I suppose it's been helpful.
So some of the places that I show off
my work is on GitHub. There's
also opendesign.net, which
is more geared towards hardware,
so mechanical design,
PCBs and so forth.
Those are places that you can essentially build your portfolio
that when you're talking to employers or just talking with your friends
or looking at people to work with in general,
they can go up and look at that, grab a copy,
and create derivatives from there for the value of your work.
So you have these projects, and you start them,
you're taking them through, you're collaborating with people,
you're documenting them.
How do you say when you're done?
When I get bored.
When I get bored.
That's the difference between tinkering and professional life.
I like to ship things.
I really like to ship things.
But at home, not so much.
I go from project to project
because this is my free time.
This is my fun.
And when a project stops being fun,
I put it on a shelf.
It doesn't always stay there.
But I like the design
and I don't like the production.
So once it gets to the spot where it stops being fun,
I get bored and wander off.
What about you, Star?
How do you decide when it's done?
Yeah.
I mean, similar.
When the fun part's over,
when you've learned what you came here to learn,
when it's documented at best.
I used to want to be a CEO and have my own startup, and I thought this tinkering would lead to that.
I thought I would be in charge.
But I did the management track and the director and got to tell people what to do.
I liked the mentoring and I liked the program management,
but I didn't like the politics
and I didn't really like the in-charge-ness.
I liked to get my hands dirty and to do stuff.

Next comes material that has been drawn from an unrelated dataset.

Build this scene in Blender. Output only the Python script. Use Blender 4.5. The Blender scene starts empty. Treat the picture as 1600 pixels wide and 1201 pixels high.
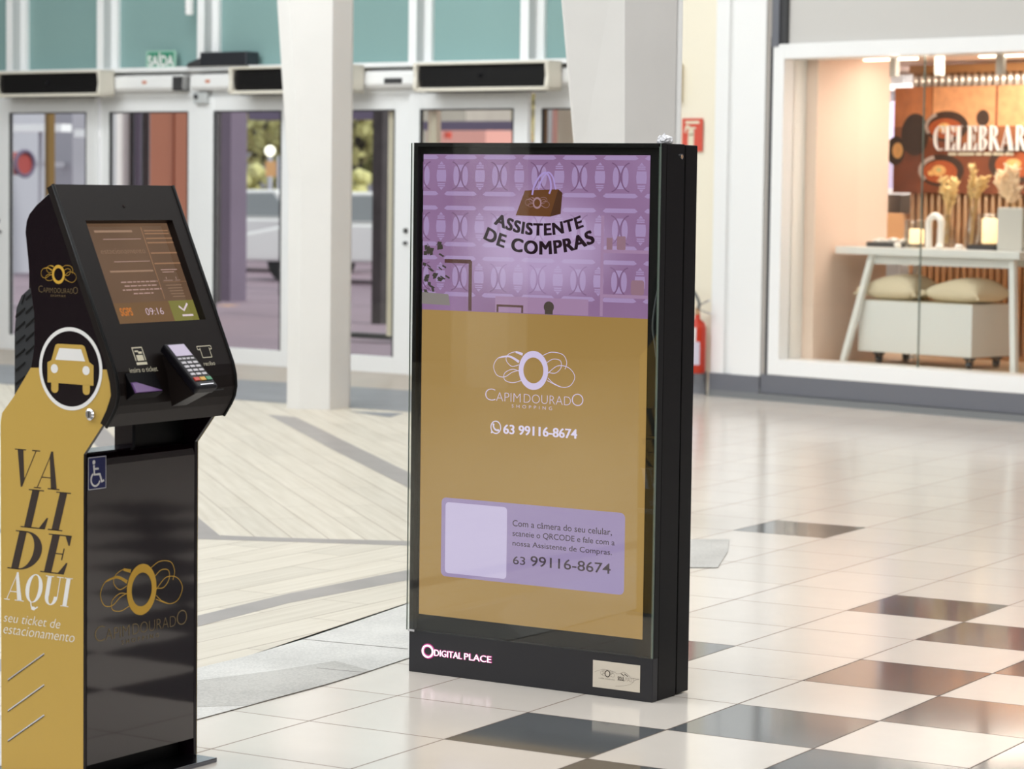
import bpy, bmesh, math, random
from mathutils import Vector, Matrix
random.seed(7)
C = bpy.context.scene.collection
PI = math.pi
R = math.radians

# ------------------------------------------------------------------ camera
FPX, PITCH, ROLL, CAM_H = 4201.3, 0.0726, 0.0129, 1.5063
cam_d = bpy.data.cameras.new('camera')
cam = bpy.data.objects.new('camera', cam_d); C.objects.link(cam)
cp, sp, cr, sr = math.cos(PITCH), math.sin(PITCH), math.cos(ROLL), math.sin(ROLL)
fw = Vector((0, cp, -sp)); up0 = Vector((0, sp, cp)); r0 = Vector((1, 0, 0))
rt = cr*r0 + sr*up0; up = -sr*r0 + cr*up0
m = Matrix((rt, up, -fw)).transposed().to_4x4(); m.translation = (0, 0, CAM_H)
cam.matrix_world = m
cam_d.sensor_fit = 'HORIZONTAL'; cam_d.sensor_width = 36; cam_d.lens = FPX*36/1600
cam_d.clip_start = 0.1; cam_d.clip_end = 400
cam_d.dof.use_dof = True; cam_d.dof.focus_distance = 8.0; cam_d.dof.aperture_fstop = 4.8
cam_d.dof.aperture_blades = 7
bpy.context.scene.camera = cam

# ------------------------------------------------------------------ world, lights, exposure
sc = bpy.context.scene
sc.view_settings.view_transform = 'Standard'; sc.view_settings.look = 'None'
sc.view_settings.gamma = 1; sc.view_settings.exposure = 0.0
sc.view_settings.use_curve_mapping = False
W = bpy.data.worlds.new('world'); sc.world = W; W.use_nodes = True
bg = W.node_tree.nodes['Background']; bg.inputs[0].default_value = (0.93, 0.95, 1.0, 1); bg.inputs[1].default_value = 1.25

def area(name, loc, target, sx, sy, power, col=(1, 1, 1), spread=None):
    l = bpy.data.lights.new(name, 'AREA'); l.shape = 'RECTANGLE'; l.size = sx; l.size_y = sy
    l.energy = power; l.color = col
    if spread: l.spread = R(spread)
    o = bpy.data.objects.new(name, l); C.objects.link(o); o.location = loc
    d = Vector(target) - Vector(loc); o.rotation_euler = d.to_track_quat('-Z', 'Y').to_euler()
    return o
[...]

So I think I've given up on the idea of founding a startup,
maybe a CTO as a co-founder,
but I don't want to be a CEO.
Jen's got an MBA.
Maybe she has a different answer on this.
No, I don't.
Actually, one of the things that we gloss over really quickly
and I want to bring back is the idea of you create your own modules,
you've done all your own work,
so you know that you can give it away freely.
One of the things that we didn't talk about is
if you accidentally borrow things from work.
Oh.
Oh, scopes, code, whatever.
You borrow the oscilloscope,
you maybe accidentally might have violated
your employment agreement.
A couple of resistors, they'll never notice.
Hey, I work for myself. It's okay.
The point is that I just want to make sure that the audience is aware of the fact that if you borrow the oscilloscope,
if you borrow something that later you end up using as a basis for a patent or something like that,
you should check your employment agreement to see how that will be affected,
because you may inadvertently be giving your patent away to your employer.
California's got some fairly strict guidelines on that,
but it's better not to have to fight the fight.
If you're going to borrow stuff from your employer,
get permission, preferably in writing,
and let them know what your idea is and
how it is separate from your job. And if it's borderline, be careful. I mean, they may say,
no, we don't want you to work on X because it's too close to our product Y and we don't,
you have a non-compete, so you can't. But if you're making light-up shoes or writing instructables or a taco copter or dance RFID thing,
they're not going to care.
They're going to be happy.
You're learning stuff, and that's good, and it's keeping you happy.
So most companies are good about this, but ask, don't just assume.
Any further questions?
Well, I think we're about out of time.
I would like to invite you to come tomorrow at 1 o'clock,
and Jen and I will be presenting with a few other people
on sensors in health-related applications, gory details.
And I believe, Jen, you've got another presentation after that.
Yeah, and at 3 o'clock tomorrow, I'll be presenting
essentially top-to-bottom approach on Android sensor subsystems,
how to design them, how to use them.
It's going to be pretty cool.
And Star, you'll just be wandering around the expo floor?
Yeah, this is it for me.
Thank you very much.
Thank you all for coming.
Thank you very much. Thank you all for coming.